I'm on the fence on this; I don't generally like to pollute managed directories with files to track state, and that's what this seems to be doing (maintaining a list of domains in a file in the letsencrypt directories).

Yes, that is what it does.

I've hadn't found yet a way to compare this state (domains for a cert) between Ansible runs, without actually persisting it to the filesystem.

Maybe --cert-name could be used and certonly launch at each Ansible run to be sure that domain list changes are taken into account. See https://certbot.eff.org/docs/using.html#changing-a-certificate-s-domains

MonsieurV avatar Mar 06 '20 15:03 MonsieurV

This pull request has been marked 'stale' due to lack of recent activity. If there is no further activity, the PR will be closed in another 30 days. Thank you for your contribution!

Please read this blog post to see the reasons why I mark pull requests as stale.

stale[bot] avatar Jun 04 '20 15:06 stale[bot]

This pull request is no longer marked for closure.

stale[bot] avatar Jun 07 '20 02:06 stale[bot]

I do want to fix this. I'm just giving it more time for consideration. I just hate adding state and complexity that this role introduces and then relies on.

geerlingguy avatar Jun 07 '20 02:06 geerlingguy

I just hate adding state and complexity that this role introduces and then relies on.

Either we add state, or we use the state already accessible.

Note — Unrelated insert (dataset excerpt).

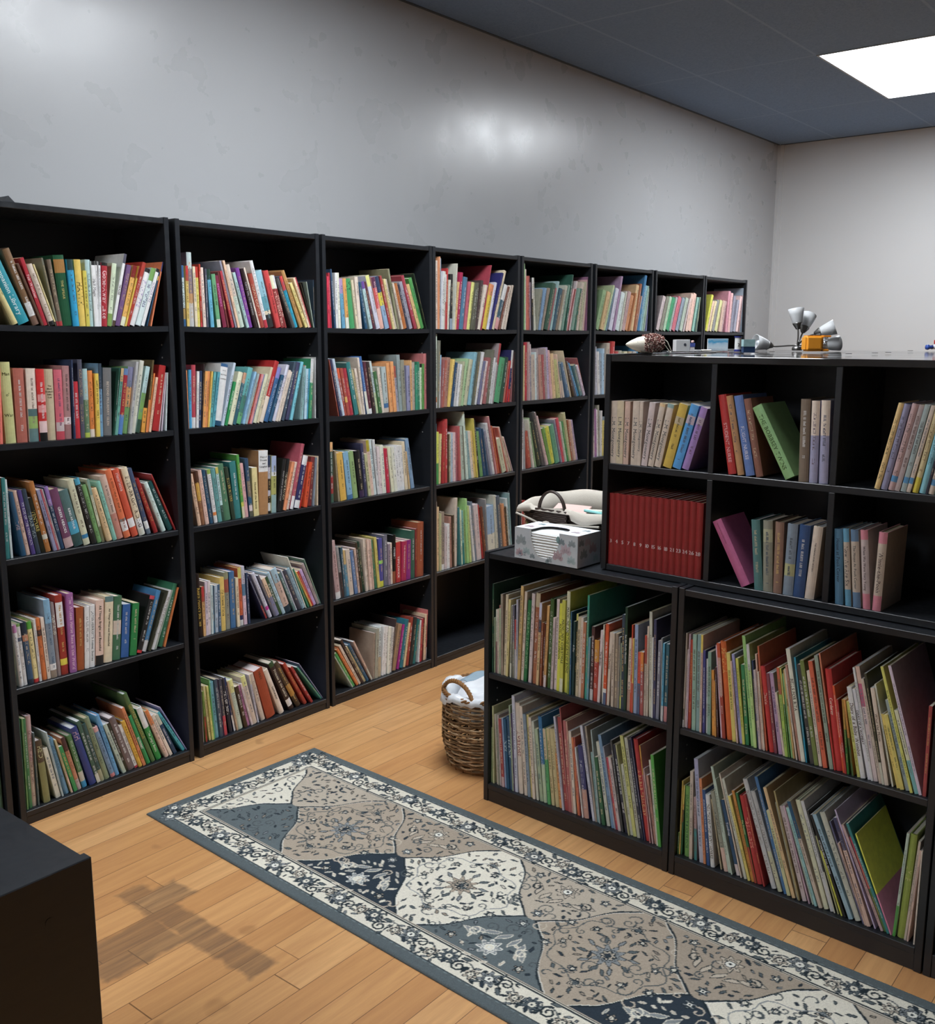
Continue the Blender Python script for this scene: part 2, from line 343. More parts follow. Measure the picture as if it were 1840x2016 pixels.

There is now a certbot certificates command that returns information on installed certificated (also see certbot#3656).

The ouput is like:

Saving debug log to /var/log/letsencrypt/letsencrypt.log

- - - - - - - - - - - - - - - - - - - - - - - - - - - - - - - - - - - - - - - -
Found the following certs:
  Certificate Name: www.example.com
    Serial Number: 441319d7aa87ad735838dff43791b4d208b
    Domains: www.example.com admin.example.com api.example.com blog.example.com example.com
    Expiry Date: 2020-08-04 11:56:17+00:00 (VALID: 58 days)
    Certificate Path: /etc/letsencrypt/live/www.example.com/fullchain.pem
    Private Key Path: /etc/letsencrypt/live/www.example.com/privkey.pem
- - - - - - - - - - - - - - - - - - - - - - - - - - - - - - - - - - - - - - - -

It seems doable to parse that, extract the certificate name (which matches the first domain used by this role for each domain list entry) and extract then compare the domain list. It won't be as easy to code as adding our own state file, but the state is here.

Then we would need to run certonly with the --cert-name provided and the new list of domains.